Biochar picks up a complex porous coating of biochemically active material when it is sent through the composting process. This coating also forms when the char ages in soil, but much more slowly. This coating consists of decomposition products, biofilms, and results from intimate contact with the microbiome of compost or soil. The properties of the coating appear to explain the nutrient retention of co-composted biochar and stimulation of soil fertility.

Among the qualities that this coating exhibits are excellent water retention, high ion exchange capacity, and abundance of electron accepting and electron donating sites. In fact the magnitude of these qualities even surpass that of compost itself. The coating that forms on char in this manner clogs the micropores which lend much surface area to the biochar, but introduces an entirely new layer of mesopores where interactions with soil life and nutrient exchange occurs.

Whereas the addition of pure, untreated biochar as a soil amendment was observed to have a negative effect on soil—2% by weight added biochar redulced quinoa yields by 60%—, amending the soil at a rate of 2% co-composted biochar increased yields quinoa yields by over 300%. Analysis and examination of the biochar particles revealed that co-composted biochar was nutrient-enriched, particularly with the anions nitrate and phosphate. The captured nitrate was largely protected against leaching while being mostly available to plants.
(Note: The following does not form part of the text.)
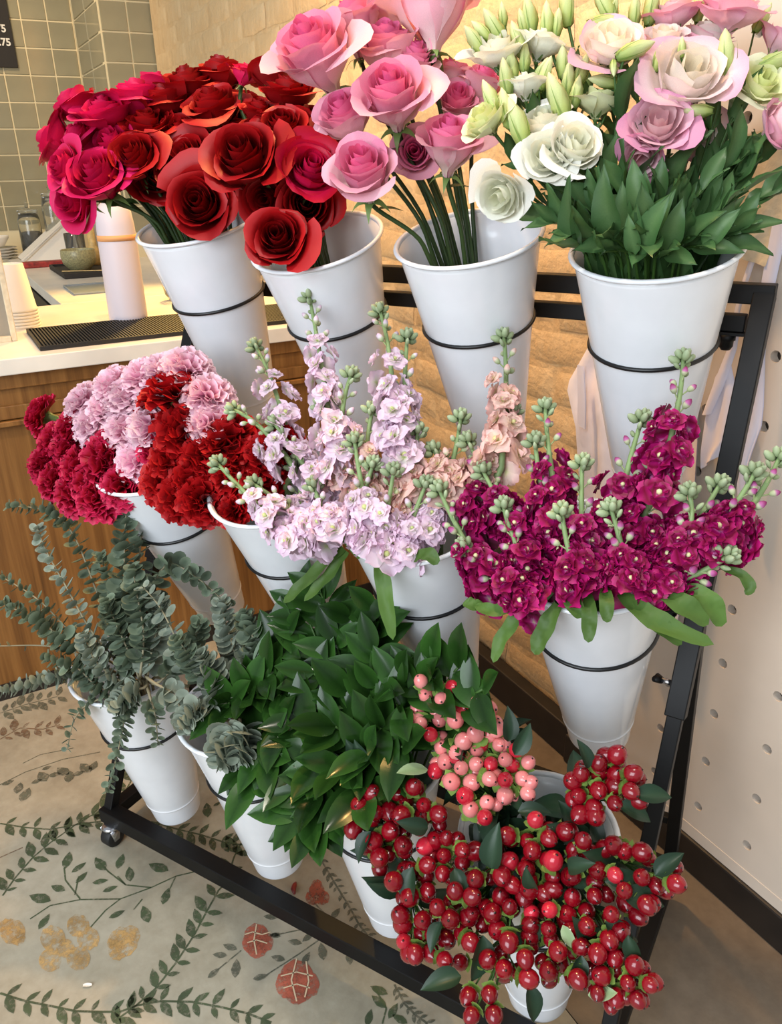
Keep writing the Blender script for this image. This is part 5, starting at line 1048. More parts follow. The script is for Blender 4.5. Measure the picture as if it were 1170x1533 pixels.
CARNS = [('M0', 'cpink', 'soft pink frilled carnation, leftmost in the middle row of its colour', 'soft pink carnations', (-0.0082, 0.1137, 0.8468),
 (-0.146, -0.571, 0.808), 0.0352),
 ('M0', 'cpink', 'soft pink frilled carnation, second from left in the middle row of its colour', 'soft pink carnations', (0.0516, 0.1101, 0.8442),
 (0.169, -0.492, 0.854), 0.0344),
 ('M0', 'cpink', 'soft pink frilled carnation, leftmost in the lower row of its colour', 'soft pink carnations', (0.0316, 0.1, 0.8239),
 (-0.051, -0.598, 0.8), 0.0393),
 ('M0', 'cpink', 'soft pink frilled carnation, leftmost in the upper row of its colour', 'soft pink carnations', (0.0523, 0.129, 0.8796),
 (-0.081, -0.499, 0.863), 0.0344),
 ('M0', 'cpink', 'soft pink frilled carnation, second from left in the upper row of its colour', 'soft pink carnations', (0.0959, 0.124, 0.8706),
 (0.146, -0.343, 0.928), 0.0361),
 ('M0', 'cpink', 'soft pink frilled carnation, third from left in the upper row of its colour', 'soft pink carnations', (0.1128, 0.1381, 0.8953),
 (0.064, -0.469, 0.881), 0.0359),
 ('M0', 'cpink', 'soft pink frilled carnation, second from right in the upper row of its colour', 'soft pink carnations', (0.1533, 0.1483, 0.9092),
 (0.128, -0.268, 0.955), 0.0354),
 ('M0', 'cpink', 'soft pink frilled carnation, rightmost in the upper row of its colour', 'soft pink carnations', (0.1928, 0.1552, 0.914),
 (0.537, -0.213, 0.817), 0.0372),
 ('M0', 'cpink', 'soft pink frilled carnation, second from left in the lower row of its colour', 'soft pink carnations', (0.1097, 0.0981, 0.8232),
 (0.288, -0.34, 0.895), 0.0359),
 ('M0', 'cpink', 'soft pink frilled carnation, second from right in the lower row of its colour', 'soft pink carnations', (0.1608, 0.1048, 0.8331),
 (0.379, -0.391, 0.839), 0.0396),
 ('M0', 'cpink', 'soft pink frilled carnation, third from left in the lower row of its colour', 'soft pink carnations', (0.1412, 0.0749, 0.7809),
 (0.184, -0.853, 0.488), 0.0332),
 ('M0', 'cpink', 'soft pink frilled carnation, rightmost in the middle row of its colour', 'soft pink carnations', (0.2451, 0.1425, 0.8801),
 (0.66, -0.224, 0.718), 0.0365),
 ('M0', 'cpink', 'soft pink frilled carnation, rightmost in the lower row of its colour', 'soft pink carnations', (0.2659, 0.1228, 0.8431),
 (0.628, -0.334, 0.703), 0.0362),
 ('M0', 'cpink', 'soft pink frilled carnation, second from right in the middle row of its colour', 'soft pink carnations', (0.1473, 0.1221, 0.8644),
 (0.122, -0.488, 0.864), 0.031),
 ('M0', 'cpink', 'soft pink frilled carnation, third from left in the middle row of its colour', 'soft pink carnations', (0.0812, 0.1147, 0.8535),
 (0.04, -0.425, 0.905), 0.0318),
 ('M0', 'cmagenta', 'crimson pink frilled carnation, leftmost in the upper row of its colour', 'crimson pink carnations', (-0.1131, 0.1002, 0.8132),
 (-0.686, -0.57, 0.452), 0.033),
 ('M0', 'cmagenta', 'crimson pink frilled carnation, second from right in the upper row of its colour', 'crimson pink carnations', (-0.0243, 0.0938, 0.8062),
 (-0.178, -0.646, 0.743), 0.0354),
 ('M0', 'cmagenta', 'crimson pink frilled carnation, second from left in the upper row of its colour', 'crimson pink carnations', (-0.0632, 0.0844, 0.7819),
 (-0.261, -0.696, 0.669), 0.0336),
 ('M0', 'cmagenta', 'crimson pink frilled carnation, second from left in the middle row of its colour', 'crimson pink carnations', (-0.0192, 0.08, 0.7794),
 (-0.178, -0.799, 0.574), 0.0389),
 ('M0', 'cmagenta', 'crimson pink frilled carnation, leftmost in the middle row of its colour', 'crimson pink carnations', (-0.0738, 0.0658, 0.7452),
 (-0.169, -0.669, 0.724), 0.0337),
 ('M0', 'cmagenta', 'crimson pink frilled carnation, leftmost in the lower row of its colour', 'crimson pink carnations', (-0.0374, 0.0548, 0.7264),
 (-0.134, -0.793, 0.594), 0.0356),
 ('M0', 'cmagenta', 'crimson pink frilled carnation, third from left in the middle row of its colour', 'crimson pink carnations', (0.0185, 0.0637, 0.7522),
 (-0.147, -0.873, 0.466), 0.0395),
 ('M0', 'cmagenta', 'crimson pink frilled carnation, second from right in the middle row of its colour', 'crimson pink carnations', (0.0761, 0.0697, 0.7693),
 (0.012, -0.881, 0.473), 0.0454),
 ('M0', 'cmagenta', 'crimson pink frilled carnation, third from left in the lower row of its colour', 'crimson pink carnations', (0.0558, 0.0535, 0.7367),
 (0.109, -0.845, 0.523), 0.0389),
 ('M0', 'cmagenta', 'crimson pink frilled carnation, second from left in the lower row of its colour', 'crimson pink carnations', (0.0159, 0.0443, 0.7138),
 (0.02, -0.898, 0.44), 0.0349),
 ('M0', 'cmagenta', 'crimson pink frilled carnation, second from right in the lower row of its colour', 'crimson pink carnations', (0.0787, 0.0442, 0.7212),
 (0.216, -0.728, 0.651), 0.0362),
 ('M0', 'cmagenta', 'crimson pink frilled carnation, rightmost in the upper row of its colour', 'crimson pink carnations', (0.0842, 0.0845, 0.7977),
 (-0.078, -0.798, 0.597), 0.0362),
 ('M0', 'cmagenta', 'crimson pink frilled carnation, rightmost in the lower row of its colour', 'crimson pink carnations', (0.1262, 0.054, 0.7427),
 (0.413, -0.719, 0.56), 0.0334),
 ('M0', 'cmagenta', 'crimson pink frilled carnation, rightmost in the middle row of its colour', 'crimson pink carnations', (0.1758, 0.0873, 0.8014),
 (0.601, -0.426, 0.677), 0.0262),
 ('M0', 'cred', 'bright red frilled carnation, second from left in the upper row of its colour', 'bright red carnations', (0.1888, 0.1351, 0.8813),
 (0.03, 0.082, 0.996), 0.0481),
 ('M0', 'cred', 'bright red frilled carnation, leftmost in the upper row of its colour', 'bright red carnations', (0.1513, 0.1225, 0.8648),
 (0.132, -0.43, 0.893), 0.031),
 ('M0', 'cred', 'bright red frilled carnation, third from left in the upper row of its colour', 'bright red carnations', (0.2297, 0.1088, 0.8302),
 (0.691, -0.296, 0.66), 0.0452),
 ('M0', 'cred', 'bright red frilled carnation, leftmost in the lower row of its colour', 'bright red carnations', (0.2118, 0.0658, 0.7612),
 (0.39, -0.758, 0.522), 0.0366),
 ('M0', 'cred', 'bright red frilled carnation, leftmost in the middle row of its colour', 'bright red carnations', (0.2233, 0.0847, 0.7916),
 (0.663, -0.274, 0.696), 0.0365),
 ('M0', 'cred', 'bright red frilled carnation, third from left in the lower row of its colour', 'bright red carnations', (0.2669, 0.0753, 0.7681),
 (0.641, -0.61, 0.466), 0.0381),
 ('M0', 'cred', 'bright red frilled carnation, second from left in the middle row of its colour', 'bright red carnations', (0.2731, 0.0967, 0.8004),
 (0.682, -0.527, 0.508), 0.036),
 ('M0', 'cred', 'bright red frilled carnation, second from left in the lower row of its colour', 'bright red carnations', (0.2516, 0.0592, 0.745),
 (0.807, -0.504, 0.308), 0.034),
 ('M0', 'cred', 'bright red frilled carnation, third from right in the lower row of its colour', 'bright red carnations', (0.2888, 0.0657, 0.7478),
 (0.814, -0.416, 0.406), 0.0357),
 ('M1', 'cred', 'bright red frilled carnation, second from right in the upper row of its colour', 'bright red carnations', (0.297, 0.1179, 0.8251),
 (-0.03, -0.535, 0.844), 0.0443),
 ('M1', 'cred', 'bright red frilled carnation, second from right in the middle row of its colour', 'bright red carnations', (0.3369, 0.1133, 0.8016),
 (0.103, -0.588, 0.802), 0.0417),
 ('M1', 'cred', 'bright red frilled carnation, rightmost in the middle row of its colour', 'bright red carnations', (0.375, 0.1203, 0.814),
 (0.275, -0.559, 0.782), 0.039),
 ('M1', 'cred', 'bright red frilled carnation, rightmost in the upper row of its colour', 'bright red carnations', (0.3863, 0.1299, 0.8313),
 (0.379, -0.495, 0.782), 0.0307),
 ('M1', 'cred', 'bright red frilled carnation, rightmost in the lower row of its colour', 'bright red carnations', (0.3722, 0.1032, 0.7841),
 (0.531, -0.349, 0.772), 0.0329),
 ('M1', 'cred', 'bright red frilled carnation, third from left in the middle row of its colour', 'bright red carnations', (0.3227, 0.0977, 0.7854),
 (0.073, -0.573, 0.816), 0.0355),
 ('M1', 'cred', 'bright red frilled carnation, second from right in the lower row of its colour', 'bright red carnations', (0.3386, 0.0697, 0.7382),
 (0.126, -0.86, 0.494), 0.0248)]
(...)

At the same time, the captured nitrates did not stimulate N2O emissions. The co-composting process seems to increase the fertilizer value of the biochar in the form of loading it with captured plant-available nitrates, without increasing the harmful emissions typically associated with high levels of nitrates.

The addition of biochar to compost benefits the composting process and dramatically improves the agronomic value of the biochar. Biochar reduces emissions from compost, increases the temperature of composting, and results in more thorough composting and a longer lasting end product, while the composting process conditions the biochar to have better water retention, nutrient exchange, acid/base buffering, and loads it with plant nutrients and beneficial microbes. Even modest application rates were observed to have significant observed benefits.

Charcoal (“fire derived organic matter”) was found to be able to retain stunningly large quantities of ammonia, such that the resulting material retains more nitrogen than any unprocessed plant material and even most manures. As the char is weathered (as it oxidizes and is transformed by exposure to conditions in the soil) its ammonia retention increases sixfold.

Surprisingly, over half of that ammonia actually reacts with the char and bonds to it, and isn’t merely adsorbed onto the surface area of the char. The amount of ammonia that charcoal can retain is proportionally so large that char has the potential to radically abate ammonia emissions from agriculture.